Just as our Old Testament forefathers: Abraham, Moses, King David, and the many others were saved by the faith experience of expectancy in looking forward to what God was going to do in the future to redeem His People, so are we saved by looking back on what God did in Christ from the manger through the tomb. Our ancestors died in the faith having not seen the actual shape of the Cross, but they believed that there would be "a better country, that is, a heavenly one." (v.16.) Thankfully, we have inherited such a positive hope that all of us can say has given us faith during the inevitable difficult times in our lives. Others might repeat the old southern idiomatic adage expressing a lack of hope, "The harder I try, the behinder I get!" However, we have an inheritance that keeps our hope alive even amid tragedy. Without a Biblical sense of hope my parents would have not been able to survive The Great Depression. It was not easy for them to make it during the economic disaster that negatively effected the entire world, but my parents, aunts and uncles, redoubled their faith in God and survived. They never allowed themselves to feel like victims. They did not blame anyone. They prayed and they made. Their example of faith amid adversity has enabled my family to likewise be survivors and to weather the storms of life unscathed. We experience God by looking back upon Christ's propitiation. By faith we have welcomed God's loving forgiveness.

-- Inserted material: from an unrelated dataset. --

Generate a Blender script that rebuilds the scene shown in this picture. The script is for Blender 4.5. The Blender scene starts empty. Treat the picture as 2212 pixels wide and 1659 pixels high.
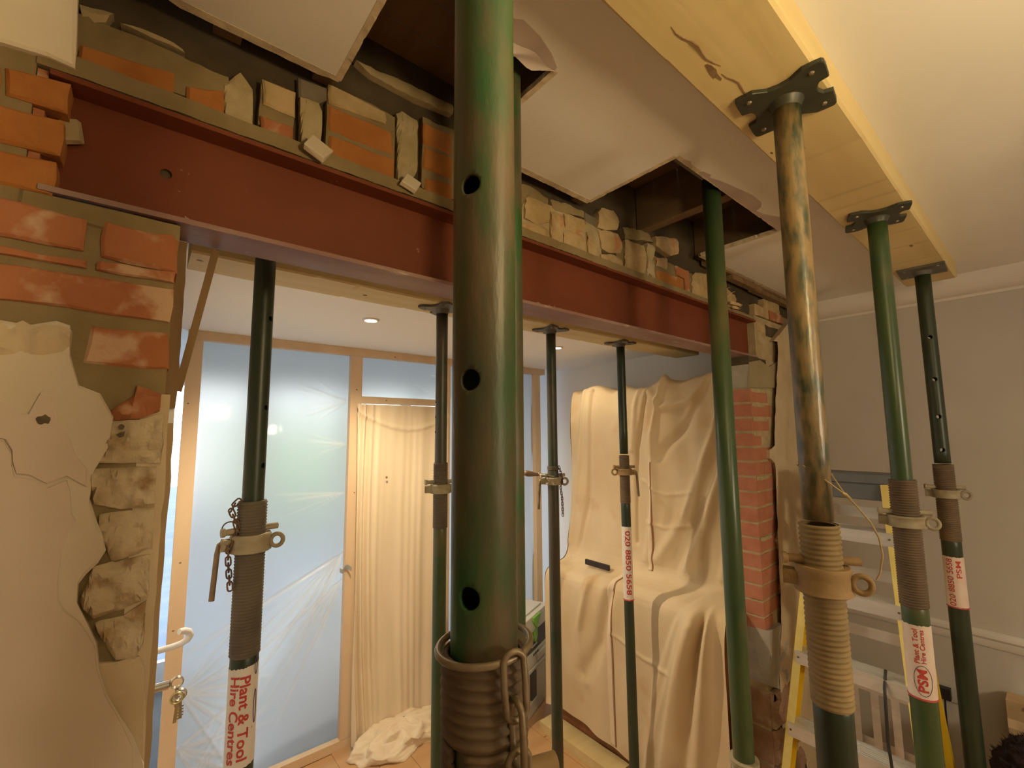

The problem a lot of individuals have with the message of Christianity is related to acceptance of the concept of propitiation. When C.S. Lewis was struggling to embrace Christian faith. In a letter to his lifelong friend, Arthur Greeves, he admitted, "I have so often ridiculed 'propitiation,' 'sacrifice,' 'the blood of the Lamb' expressions which I could only interpret in senses that seemed to me either silly or shocking." Later, his fellow Oxford Fellows (professors) and dear friends, Hugo Dyson and J.R.R. Tolkien showed him was that whenever he read an ancient Pagan story that involved sacrifice he was drawn to it. In fact, the three of them had often been inwardly moved by the mythical tales of gods and sacrifice. They further explained that the story of Christ's dying in our place is simply a true myth: a myth working on our hearts in the same was as other stories have, but with the tremendous difference that it really happened. Indeed, the Pagan stories helped to open their hearts to accept the Gospel. Later, Tolkien and Lewis wrote science fiction stories for adults, and mythical children's stories of talking animals and imaginary lands with a Christian message that has over the succeeding years softened many reader's hearts to believe the Good News about Jesus. A child that has read The Chronicles of Narnia and wept when Aslan the talking Lion King died in order to save his friends, will relate that mythical story to the true story of Jesus' sacrificial death whenever they hear the Biblical story. It at this point that Lewis' lifelong fascination with both logic and fantasy, which always seemed to contradict, made a happy union. (The Letters of C.S. Lewis, Oct.18, 1931). Later Lewis wrote. "The earliest converts were converted by a single historical fact (Resurrection) and a single historical doctrine (Redemption) operating on a sense of sin which they already had." (The Screwtape Letters, XXIII, para.3.)

Resurrection and Redemption are the very real events of the Cross that were the objects of faith that Abraham's descendants looked for and longed for, by faith. Our advantage is that we look back on the Cross and are able to visualize it and understand it better. And, by faith we are able to embrace it and we have never been the same since.